Ralf Leonhard über die angekündigte Volksabstimmung in Ungarn: Gefährliche Suggestivfrage
Europa droht an der Uneinigkeit über die Flüchtlingspolitik zu zerbrechen. Und was macht Ungarns Ministerpräsident Viktor Orbán? Er setzt eine Volksbefragung an, die seine Abschottungspolitik gegenüber Flüchtlingen rechtfertigen soll. 160.000 Flüchtlinge will die EU in den nächsten zwei Jahren auf die Mitgliedsstaaten verteilen. 1.300 von ihnen würden auf Ungarn entfallen. Das ist 0,13 Promille der ungarischen Bevölkerung.
Victor Orbán sieht dadurch „das ethnische, kulturelle und konfessionelle Antlitz Ungarns“ gefährdet. Er weiß genau, wie lächerlich diese Befürchtung ist. Aber er weiß auch, dass Pathos und nationalistische Töne in Ungarn gut ankommen. Seit an den Grenzen zu Serbien und zu Kroatien ein dornenstrotzender Zaun errichtet wurde, ist seine Popularität gestiegen. Innenpolitische Gefahr droht ihm einzig von der faschistischen Jobbik, die noch scheußlichere Maßnahmen gegen alles Fremde propagiert. Viktor Orbán versteht sich als Vorreiter einer Festungsmentalität, die sich nach und nach in fast ganz Europa breit gemacht hat. Mit der Visegrád-Gruppe, der neben Ungarn Polen, Tschechien und die Slowakei angehören, hat er einen Fanklub, der die Europäische Union nur dann gut findet, wenn man dort Subventionen abholen kann. Gemeinschaftliche Politik, vor allem wenn sie gegen enge nationalistische Interessen verstößt, wird als Zumutung zurückgewiesen. Solidarität ist ein Fremdwort.

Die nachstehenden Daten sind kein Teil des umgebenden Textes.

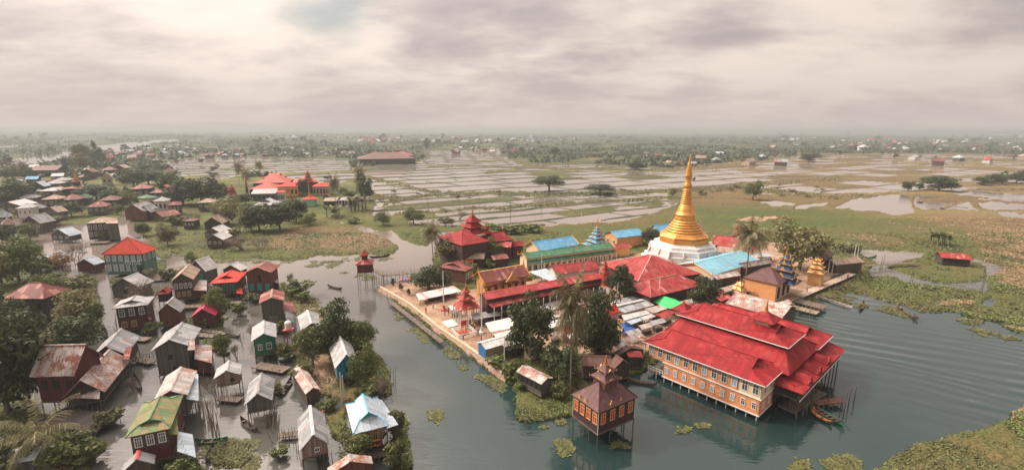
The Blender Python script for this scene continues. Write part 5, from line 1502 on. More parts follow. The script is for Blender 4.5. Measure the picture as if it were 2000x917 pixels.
house((1842, 504), (1898, 506), (1900, 499), 494, 520, 'gx', tin_oldred, wood_dark, 'long low hut with a pinkish red roof alone on the marsh', name='marsh_hut', cat='hut', base=.3, floor=.8, win=[('f', 7, .5, .08, .5, wood_dark, dark_in, 0, 1, 0)])
h = house((694, 517), (728, 516), (729, 508.5), 503, 548, 'h', tin_oldred, wood_red, 'tiny red hut on tall stilts in the channel at the end of the bamboo bridge', floor=5.0, ze=7.4)
tiers(h['root'], (0, 0), [(h['zr'] + .8, 1.1, 1.3)], tin_oldred, wood_red, tin_oldred, None, .1, 0, 0)
MB().box((0, 0, h['zr'] + .2), (1.4, 1.4, 1.5)).build('upper_wall', wood_red, h['root'])
house((1008, 724), (1057, 750), (1080, 737), 725, 770, 'gx', tin_rusty, wood_grey, 'wooden hut with a rust streaked roof on the weedy point below the big tree', name='waterside_hut', cat='hut', floor=.9, win=[('f', 5, .6, .14, .4, wood_dark, dark_in, 0, 1, 0)])

# pink house, kiosk, sheds
house((1172, 606), (1191, 613), (1218, 611), 599, 656, 'g', tin_orange, pink_wall, 'tall pink house with an orange roof between dark trees and market', name='pink_house', base=G, stilts=False, win=[('r', 1, .6, .16, .2, wood_dark, glass, .3, .6, 1)])
house((1094, 645), (1104, 649), (1114, 643), 635, 668, 'g', tin_orange, pink_wall, 'narrow pink shrine with an orange cap between the dark trees', name='pink_shrine', cat='shrine', base=G, stilts=False)
house((1019, 669), (1042, 674), (1060, 667), 661, 703, 'h', concrete, beige_wall, 'small beige brick kiosk under the big tree', name='kiosk', cat='kiosk', base=G, stilts=False, win=[('r', 1, .55, .5, .12, wood_dark, dark_in, 0, 1, 0)])
house((1194, 690), (1204, 696), (1260, 683), 684, 714, 'gx', tin_purple, wood_dark, 'long purple brown roofed shed touching the left of the red roofed hall', name='waterfront_shed', cat='shed', base=.5, floor=.5, side='B')
house((1138, 715), (1196, 714), (1196, 696), 694, 742, 'gx', tin_brown, wood_brown, 'brown roofed open shed behind the maroon pavilion', name='waterfront_shed', cat='shed', base=.5, floor=.5)
house((1201, 720), (1232, 711), (1222, 700), 702, 744, 'g', tin_brown, wood_dark, 'small brown gabled shed right of the maroon pavilion spire', name='waterfront_shed', cat='shed', base=.5, floor=.5)
house((1227, 697), (1256, 696), (1256, 686), 688, 722, 's', tin_oldred, wood_dark, 'small red lean roof against the left end of the red roofed hall', name='waterfront_shed', cat='shed', base=.3, floor=.5)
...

Schon vor fast einem Jahr hat Ungarn die Schutzsuchenden, die damals die Westbalkanroute entdeckten, pauschal als „Wirtschaftsmigranten“ diffamiert. Allen, die es nach Ungarn schafften, wurde unmissverständlich signalisiert: Wir wollen euch hier nicht. Für das Referendum, das frühestens im Sommer, wahrscheinlich aber erst im Herbst stattfinden kann, gibt es weder eine juristische noch eine demoskopische Notwendigkeit. Mit seiner suggestiven Fragestellung dient es einzig der Mobilisierung zugunsten der Regierungspartei Fidesz.